Question

Obtain the differential equation of the family of circles having centre at (0, b) and passing through the points (a, 0) and (-a, 0), where 'b' is the arbitrary constant.

Answer 1

As $(x-h{)}^2+(y-k{)}^2=r^2$ is the circle with centre at (h, k) and radius of r.

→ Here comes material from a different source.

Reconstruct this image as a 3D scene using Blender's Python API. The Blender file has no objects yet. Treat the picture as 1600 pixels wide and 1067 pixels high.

So, $(x-0{)}^2+(y-b{)}^2=r^2,$ where $r^2=(a-0{)}^2+(0-b{)}^2=a^2+b^2$

$\Rightarrow x^2+y^2-2by+b^2=a^2+b^2\Rightarrow x^2+y^2-2by=a^2...\left(i\right)$

$\therefore 2x+2y\frac{dy}{dx}-2b\frac{dy}{dx}=0\Rightarrow b=\frac{x+y{y}^{\prime }}{y^{\prime }}$

Substituting value of b in (i), $x^2+y^2-2\left(\frac{x+y{y}^{\prime }}{y^{\prime }}\right)y=a^2$

$\Rightarrow y^{\prime }(x^2+y^2)-2xy-2y^2{y}^{\prime }=a^2{y}^{\prime }\Rightarrow y^{\prime }(x^2+y^2-a^2-2y^2)-2xy=0$

That is, $(x^2-y^2-a^2)\frac{dy}{dx}-2xy=0$ is the required differential equation.